本書には著者の24の序数歌集のうち第4歌集の「水銀傳説」、第5歌集の「緑色研究」、第6歌集の「感幻樂」の三大歌集を収めている。

いずれも著者壮年期の代表的な作品であり、「水銀傳説」ではかのランボーとヴェルレーヌのベルギー逃避行に自らを仮託した一連の歌、

 五月新緑みなぎる闇に犯しあふわれらの四肢の逆しまの枝
 巴里の勞働者に榮ありて喘ぎつつはこぶ氷の死にたる眞水
 詩と絶縁して地の果てにむかふわれ眼窩、蜂窩のごとくかわき

「感幻樂」では、ローマの狂乱の堕帝ネロに託して詠んだ作品群が無尽蔵の文藻詩想を爆裂を四散させている。この歌人はバッハと違って、みずからが立ち上げた主題による変奏がことのほか見事なのである。

 青麦に黒麦まじる罰の愛 イエス胸ぬめらかにほろびき
 霜月の半童貞の腰縊る革帶のカンガルーの人肌
 世界より逸るるばかりををとこらがかなしき肉のほかのゆふすげ

本書ではこの他に、「碧川瞬 青春歌集」という付録がついているが、これはなんと塚本邦雄17歳の昭和13年春から21歳の18年2月までの、「若書き歌集」なのである。

 苦しさはダミアの聲のいと暗う心に胸に沁むる暮方
 セヴィーリァの夏の日暮のときめきか紅薔薇投げしカルメンの唇
 生けるもの皆死ねかしと想ふ日ぞ空暗く風荒び魂ぞ潰ゆ
 母病みぬ振れど下らぬ水銀の鈍き光に涙溢れぬ
 寒夜深し須臾の快樂にわが若き血は汚すまじ澄める星空
 徴用延期と力一ぱい書き撲れば鉛筆の芯がポキッと折れたり
 満員の飯屋に食めば傍には我が席空くを只管待てる人

「解題」の島内景二氏は、この最初期歌集のなかに、のちの傑作の萌芽があるとして、盛んにその因果関係を探っておられるが、それは牽強付会というもので、これくらいの作品なら当時の文学青年ならだれにでも詠めただろう。

その文学的価値を云々するよりも、むしろ戦中の関西の若き肉体労働者の切実な生活体験の記録として、ありのままに受け取ればよろしいのではないだろうか。

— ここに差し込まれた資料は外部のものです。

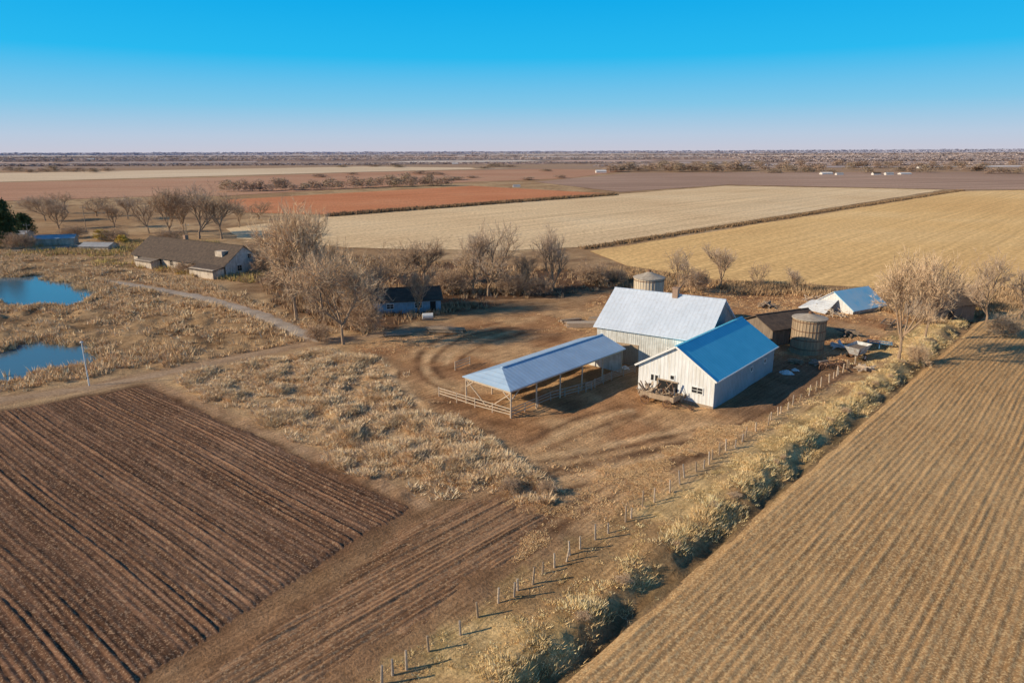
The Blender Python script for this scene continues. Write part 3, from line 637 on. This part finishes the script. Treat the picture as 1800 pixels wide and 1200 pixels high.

また島内氏は、ランボー対ヴェルレーヌの関係では、寺山修司&岡井隆がランボー、塚本邦雄はヴェルレーヌ側に立つと断言されているが、そうだろうか? わが塚本選手はそのような安直かつ機械的な裁断から遠く離れて、ある時はランボー、またある時はヴェルレーヌになるという、自由自在融通無碍な両性具有の人であったのではないだろうか。